◆ **Directions for this task**:
From the first line of the data below, repeat each line exactly until you reach the line with "sc.camera = camo"; include that line too.

◆ **Supplied material**:
** BEGIN **

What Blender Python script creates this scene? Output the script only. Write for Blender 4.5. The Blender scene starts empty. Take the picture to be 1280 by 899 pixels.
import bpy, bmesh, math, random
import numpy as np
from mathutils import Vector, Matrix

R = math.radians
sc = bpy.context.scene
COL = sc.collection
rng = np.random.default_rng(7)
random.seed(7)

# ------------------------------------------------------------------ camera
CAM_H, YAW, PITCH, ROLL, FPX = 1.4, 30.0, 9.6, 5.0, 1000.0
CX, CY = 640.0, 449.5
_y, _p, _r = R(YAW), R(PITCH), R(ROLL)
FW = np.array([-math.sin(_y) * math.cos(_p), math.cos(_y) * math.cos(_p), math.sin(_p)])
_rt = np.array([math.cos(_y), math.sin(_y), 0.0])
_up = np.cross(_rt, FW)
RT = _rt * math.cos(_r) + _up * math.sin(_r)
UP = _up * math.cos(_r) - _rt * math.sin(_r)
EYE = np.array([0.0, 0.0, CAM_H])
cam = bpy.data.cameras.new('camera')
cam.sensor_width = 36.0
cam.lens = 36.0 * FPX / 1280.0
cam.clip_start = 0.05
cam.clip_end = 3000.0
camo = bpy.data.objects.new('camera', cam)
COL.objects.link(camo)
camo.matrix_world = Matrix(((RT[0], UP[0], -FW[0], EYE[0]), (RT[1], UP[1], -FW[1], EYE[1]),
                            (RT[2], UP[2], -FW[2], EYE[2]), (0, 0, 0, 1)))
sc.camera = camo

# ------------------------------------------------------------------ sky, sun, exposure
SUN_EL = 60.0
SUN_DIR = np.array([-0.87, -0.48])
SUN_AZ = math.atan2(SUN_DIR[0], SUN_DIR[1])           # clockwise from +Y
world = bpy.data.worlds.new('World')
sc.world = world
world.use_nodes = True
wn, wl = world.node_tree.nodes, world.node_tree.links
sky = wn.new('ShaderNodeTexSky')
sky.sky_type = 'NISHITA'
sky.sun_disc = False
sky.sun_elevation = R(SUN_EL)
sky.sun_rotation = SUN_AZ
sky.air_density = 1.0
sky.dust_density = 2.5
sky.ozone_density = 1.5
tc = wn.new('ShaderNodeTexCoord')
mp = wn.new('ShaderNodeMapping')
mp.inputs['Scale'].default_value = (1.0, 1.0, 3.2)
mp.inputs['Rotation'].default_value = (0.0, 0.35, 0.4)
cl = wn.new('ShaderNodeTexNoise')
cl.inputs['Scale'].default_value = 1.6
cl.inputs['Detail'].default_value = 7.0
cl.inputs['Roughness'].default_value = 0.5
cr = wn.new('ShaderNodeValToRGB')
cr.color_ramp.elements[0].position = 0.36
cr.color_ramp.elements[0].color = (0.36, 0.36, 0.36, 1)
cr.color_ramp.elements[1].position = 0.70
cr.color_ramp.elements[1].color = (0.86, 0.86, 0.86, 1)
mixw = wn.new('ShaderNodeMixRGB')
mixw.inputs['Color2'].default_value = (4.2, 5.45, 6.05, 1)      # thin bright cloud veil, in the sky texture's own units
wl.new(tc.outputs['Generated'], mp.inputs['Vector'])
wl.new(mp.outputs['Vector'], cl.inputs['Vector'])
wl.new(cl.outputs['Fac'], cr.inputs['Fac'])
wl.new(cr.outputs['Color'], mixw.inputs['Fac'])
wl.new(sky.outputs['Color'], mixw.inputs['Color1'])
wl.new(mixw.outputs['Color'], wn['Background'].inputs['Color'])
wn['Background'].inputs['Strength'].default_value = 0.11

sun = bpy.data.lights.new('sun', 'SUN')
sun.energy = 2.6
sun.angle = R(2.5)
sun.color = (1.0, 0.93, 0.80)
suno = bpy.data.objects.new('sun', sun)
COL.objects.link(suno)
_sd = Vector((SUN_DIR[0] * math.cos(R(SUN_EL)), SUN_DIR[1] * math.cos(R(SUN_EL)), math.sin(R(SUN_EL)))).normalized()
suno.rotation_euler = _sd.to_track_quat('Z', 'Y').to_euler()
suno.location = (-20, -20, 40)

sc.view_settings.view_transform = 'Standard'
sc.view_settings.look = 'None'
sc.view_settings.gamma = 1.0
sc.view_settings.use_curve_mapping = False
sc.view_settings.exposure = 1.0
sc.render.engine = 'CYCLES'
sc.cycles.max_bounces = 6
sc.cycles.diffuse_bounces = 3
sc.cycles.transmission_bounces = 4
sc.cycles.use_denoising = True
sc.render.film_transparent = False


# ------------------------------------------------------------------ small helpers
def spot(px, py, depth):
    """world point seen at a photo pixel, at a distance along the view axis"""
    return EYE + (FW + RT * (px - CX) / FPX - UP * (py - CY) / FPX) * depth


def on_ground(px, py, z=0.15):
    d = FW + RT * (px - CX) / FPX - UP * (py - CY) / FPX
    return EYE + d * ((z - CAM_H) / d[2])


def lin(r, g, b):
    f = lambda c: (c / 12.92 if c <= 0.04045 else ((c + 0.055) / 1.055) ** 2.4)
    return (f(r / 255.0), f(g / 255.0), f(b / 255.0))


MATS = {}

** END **

◆ **Result**:
What Blender Python script creates this scene? Output the script only. Write for Blender 4.5. The Blender scene starts empty. Take the picture to be 1280 by 899 pixels.
import bpy, bmesh, math, random
import numpy as np
from mathutils import Vector, Matrix

R = math.radians
sc = bpy.context.scene
COL = sc.collection
rng = np.random.default_rng(7)
random.seed(7)

# ------------------------------------------------------------------ camera
CAM_H, YAW, PITCH, ROLL, FPX = 1.4, 30.0, 9.6, 5.0, 1000.0
CX, CY = 640.0, 449.5
_y, _p, _r = R(YAW), R(PITCH), R(ROLL)
FW = np.array([-math.sin(_y) * math.cos(_p), math.cos(_y) * math.cos(_p), math.sin(_p)])
_rt = np.array([math.cos(_y), math.sin(_y), 0.0])
_up = np.cross(_rt, FW)
RT = _rt * math.cos(_r) + _up * math.sin(_r)
UP = _up * math.cos(_r) - _rt * math.sin(_r)
EYE = np.array([0.0, 0.0, CAM_H])
cam = bpy.data.cameras.new('camera')
cam.sensor_width = 36.0
cam.lens = 36.0 * FPX / 1280.0
cam.clip_start = 0.05
cam.clip_end = 3000.0
camo = bpy.data.objects.new('camera', cam)
COL.objects.link(camo)
camo.matrix_world = Matrix(((RT[0], UP[0], -FW[0], EYE[0]), (RT[1], UP[1], -FW[1], EYE[1]),
                            (RT[2], UP[2], -FW[2], EYE[2]), (0, 0, 0, 1)))
sc.camera = camo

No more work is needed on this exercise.